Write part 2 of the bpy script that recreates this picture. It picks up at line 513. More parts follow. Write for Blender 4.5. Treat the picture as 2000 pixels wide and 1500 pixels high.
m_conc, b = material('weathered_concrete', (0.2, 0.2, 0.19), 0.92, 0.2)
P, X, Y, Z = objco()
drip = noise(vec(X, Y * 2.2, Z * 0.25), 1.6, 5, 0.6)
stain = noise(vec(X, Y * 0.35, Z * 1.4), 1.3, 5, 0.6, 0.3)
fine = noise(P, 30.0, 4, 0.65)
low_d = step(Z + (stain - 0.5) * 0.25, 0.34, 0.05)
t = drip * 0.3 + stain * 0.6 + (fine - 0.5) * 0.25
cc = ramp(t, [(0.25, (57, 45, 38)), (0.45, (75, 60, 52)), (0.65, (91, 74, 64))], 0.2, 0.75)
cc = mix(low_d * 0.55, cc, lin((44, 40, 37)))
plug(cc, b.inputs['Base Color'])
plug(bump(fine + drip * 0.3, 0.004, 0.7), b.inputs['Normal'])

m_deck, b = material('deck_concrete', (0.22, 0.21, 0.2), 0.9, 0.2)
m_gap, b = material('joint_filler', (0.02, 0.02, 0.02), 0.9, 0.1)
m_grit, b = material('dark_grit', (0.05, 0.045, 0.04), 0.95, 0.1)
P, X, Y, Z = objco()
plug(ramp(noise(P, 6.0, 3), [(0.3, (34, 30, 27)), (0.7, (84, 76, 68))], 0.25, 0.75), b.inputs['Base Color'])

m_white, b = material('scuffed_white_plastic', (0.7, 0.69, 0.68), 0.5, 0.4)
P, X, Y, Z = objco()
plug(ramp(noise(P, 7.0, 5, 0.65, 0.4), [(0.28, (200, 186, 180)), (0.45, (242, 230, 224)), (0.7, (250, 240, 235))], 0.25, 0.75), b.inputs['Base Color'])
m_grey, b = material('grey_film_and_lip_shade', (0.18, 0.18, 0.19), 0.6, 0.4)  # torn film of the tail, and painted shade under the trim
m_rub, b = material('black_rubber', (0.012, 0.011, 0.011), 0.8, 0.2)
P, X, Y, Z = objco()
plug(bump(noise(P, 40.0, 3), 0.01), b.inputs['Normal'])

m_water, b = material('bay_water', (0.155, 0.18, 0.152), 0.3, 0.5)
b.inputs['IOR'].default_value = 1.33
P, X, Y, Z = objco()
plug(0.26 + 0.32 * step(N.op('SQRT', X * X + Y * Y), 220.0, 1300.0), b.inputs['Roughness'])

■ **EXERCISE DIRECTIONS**
Restate the whole listing exactly, leaving out nothing.

■ **WRITTEN REPLY**
Write part 2 of the bpy script that recreates this picture. It picks up at line 513. More parts follow. Write for Blender 4.5. Treat the picture as 2000 pixels wide and 1500 pixels high.
m_conc, b = material('weathered_concrete', (0.2, 0.2, 0.19), 0.92, 0.2)
P, X, Y, Z = objco()
drip = noise(vec(X, Y * 2.2, Z * 0.25), 1.6, 5, 0.6)
stain = noise(vec(X, Y * 0.35, Z * 1.4), 1.3, 5, 0.6, 0.3)
fine = noise(P, 30.0, 4, 0.65)
low_d = step(Z + (stain - 0.5) * 0.25, 0.34, 0.05)
t = drip * 0.3 + stain * 0.6 + (fine - 0.5) * 0.25
cc = ramp(t, [(0.25, (57, 45, 38)), (0.45, (75, 60, 52)), (0.65, (91, 74, 64))], 0.2, 0.75)
cc = mix(low_d * 0.55, cc, lin((44, 40, 37)))
plug(cc, b.inputs['Base Color'])
plug(bump(fine + drip * 0.3, 0.004, 0.7), b.inputs['Normal'])

m_deck, b = material('deck_concrete', (0.22, 0.21, 0.2), 0.9, 0.2)
m_gap, b = material('joint_filler', (0.02, 0.02, 0.02), 0.9, 0.1)
m_grit, b = material('dark_grit', (0.05, 0.045, 0.04), 0.95, 0.1)
P, X, Y, Z = objco()
plug(ramp(noise(P, 6.0, 3), [(0.3, (34, 30, 27)), (0.7, (84, 76, 68))], 0.25, 0.75), b.inputs['Base Color'])

m_white, b = material('scuffed_white_plastic', (0.7, 0.69, 0.68), 0.5, 0.4)
P, X, Y, Z = objco()
plug(ramp(noise(P, 7.0, 5, 0.65, 0.4), [(0.28, (200, 186, 180)), (0.45, (242, 230, 224)), (0.7, (250, 240, 235))], 0.25, 0.75), b.inputs['Base Color'])
m_grey, b = material('grey_film_and_lip_shade', (0.18, 0.18, 0.19), 0.6, 0.4)  # torn film of the tail, and painted shade under the trim
m_rub, b = material('black_rubber', (0.012, 0.011, 0.011), 0.8, 0.2)
P, X, Y, Z = objco()
plug(bump(noise(P, 40.0, 3), 0.01), b.inputs['Normal'])

m_water, b = material('bay_water', (0.155, 0.18, 0.152), 0.3, 0.5)
b.inputs['IOR'].default_value = 1.33
P, X, Y, Z = objco()
plug(0.26 + 0.32 * step(N.op('SQRT', X * X + Y * Y), 220.0, 1300.0), b.inputs['Roughness'])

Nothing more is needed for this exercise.